*Task directions*.
Reproduce the data that follows in its entirety, character for character.

*Supplied information*.
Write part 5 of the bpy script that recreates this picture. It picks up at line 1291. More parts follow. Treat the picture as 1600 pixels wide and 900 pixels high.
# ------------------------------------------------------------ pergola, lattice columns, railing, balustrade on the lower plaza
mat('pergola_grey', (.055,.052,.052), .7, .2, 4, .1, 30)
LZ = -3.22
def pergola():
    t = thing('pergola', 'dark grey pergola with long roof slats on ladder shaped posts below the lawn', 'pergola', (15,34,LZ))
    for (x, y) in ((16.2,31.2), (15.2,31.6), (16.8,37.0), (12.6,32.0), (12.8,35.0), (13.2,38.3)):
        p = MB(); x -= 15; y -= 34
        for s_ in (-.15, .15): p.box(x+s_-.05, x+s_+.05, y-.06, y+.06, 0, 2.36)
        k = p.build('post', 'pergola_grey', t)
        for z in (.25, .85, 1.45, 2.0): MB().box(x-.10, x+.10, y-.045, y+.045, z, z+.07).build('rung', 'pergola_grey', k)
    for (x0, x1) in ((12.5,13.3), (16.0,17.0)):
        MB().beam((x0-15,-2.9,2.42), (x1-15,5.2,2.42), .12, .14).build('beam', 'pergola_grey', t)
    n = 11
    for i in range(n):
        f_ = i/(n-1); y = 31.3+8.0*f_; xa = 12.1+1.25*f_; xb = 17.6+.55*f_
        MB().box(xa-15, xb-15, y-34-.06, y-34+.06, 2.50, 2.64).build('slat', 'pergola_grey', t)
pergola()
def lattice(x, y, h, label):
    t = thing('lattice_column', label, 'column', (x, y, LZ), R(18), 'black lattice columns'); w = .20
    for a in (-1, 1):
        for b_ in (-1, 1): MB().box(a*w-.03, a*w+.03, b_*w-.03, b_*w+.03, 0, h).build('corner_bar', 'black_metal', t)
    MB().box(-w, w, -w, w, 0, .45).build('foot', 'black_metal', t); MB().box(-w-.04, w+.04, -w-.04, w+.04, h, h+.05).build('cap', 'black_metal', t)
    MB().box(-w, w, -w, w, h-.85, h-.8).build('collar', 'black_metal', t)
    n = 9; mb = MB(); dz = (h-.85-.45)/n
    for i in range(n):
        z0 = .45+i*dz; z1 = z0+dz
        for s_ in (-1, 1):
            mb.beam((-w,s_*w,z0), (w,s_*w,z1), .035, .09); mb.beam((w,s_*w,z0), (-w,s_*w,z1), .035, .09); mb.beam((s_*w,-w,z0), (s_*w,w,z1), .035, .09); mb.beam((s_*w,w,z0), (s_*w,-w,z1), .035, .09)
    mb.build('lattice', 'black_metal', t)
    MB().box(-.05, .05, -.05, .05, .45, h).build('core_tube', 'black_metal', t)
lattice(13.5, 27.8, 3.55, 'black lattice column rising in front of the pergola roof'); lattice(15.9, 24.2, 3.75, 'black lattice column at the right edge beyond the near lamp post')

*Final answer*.
Write part 5 of the bpy script that recreates this picture. It picks up at line 1291. More parts follow. Treat the picture as 1600 pixels wide and 900 pixels high.
# ------------------------------------------------------------ pergola, lattice columns, railing, balustrade on the lower plaza
mat('pergola_grey', (.055,.052,.052), .7, .2, 4, .1, 30)
LZ = -3.22
def pergola():
    t = thing('pergola', 'dark grey pergola with long roof slats on ladder shaped posts below the lawn', 'pergola', (15,34,LZ))
    for (x, y) in ((16.2,31.2), (15.2,31.6), (16.8,37.0), (12.6,32.0), (12.8,35.0), (13.2,38.3)):
        p = MB(); x -= 15; y -= 34
        for s_ in (-.15, .15): p.box(x+s_-.05, x+s_+.05, y-.06, y+.06, 0, 2.36)
        k = p.build('post', 'pergola_grey', t)
        for z in (.25, .85, 1.45, 2.0): MB().box(x-.10, x+.10, y-.045, y+.045, z, z+.07).build('rung', 'pergola_grey', k)
    for (x0, x1) in ((12.5,13.3), (16.0,17.0)):
        MB().beam((x0-15,-2.9,2.42), (x1-15,5.2,2.42), .12, .14).build('beam', 'pergola_grey', t)
    n = 11
    for i in range(n):
        f_ = i/(n-1); y = 31.3+8.0*f_; xa = 12.1+1.25*f_; xb = 17.6+.55*f_
        MB().box(xa-15, xb-15, y-34-.06, y-34+.06, 2.50, 2.64).build('slat', 'pergola_grey', t)
pergola()
def lattice(x, y, h, label):
    t = thing('lattice_column', label, 'column', (x, y, LZ), R(18), 'black lattice columns'); w = .20
    for a in (-1, 1):
        for b_ in (-1, 1): MB().box(a*w-.03, a*w+.03, b_*w-.03, b_*w+.03, 0, h).build('corner_bar', 'black_metal', t)
    MB().box(-w, w, -w, w, 0, .45).build('foot', 'black_metal', t); MB().box(-w-.04, w+.04, -w-.04, w+.04, h, h+.05).build('cap', 'black_metal', t)
    MB().box(-w, w, -w, w, h-.85, h-.8).build('collar', 'black_metal', t)
    n = 9; mb = MB(); dz = (h-.85-.45)/n
    for i in range(n):
        z0 = .45+i*dz; z1 = z0+dz
        for s_ in (-1, 1):
            mb.beam((-w,s_*w,z0), (w,s_*w,z1), .035, .09); mb.beam((w,s_*w,z0), (-w,s_*w,z1), .035, .09); mb.beam((s_*w,-w,z0), (s_*w,w,z1), .035, .09); mb.beam((s_*w,w,z0), (s_*w,-w,z1), .035, .09)
    mb.build('lattice', 'black_metal', t)
    MB().box(-.05, .05, -.05, .05, .45, h).build('core_tube', 'black_metal', t)
lattice(13.5, 27.8, 3.55, 'black lattice column rising in front of the pergola roof'); lattice(15.9, 24.2, 3.75, 'black lattice column at the right edge beyond the near lamp post')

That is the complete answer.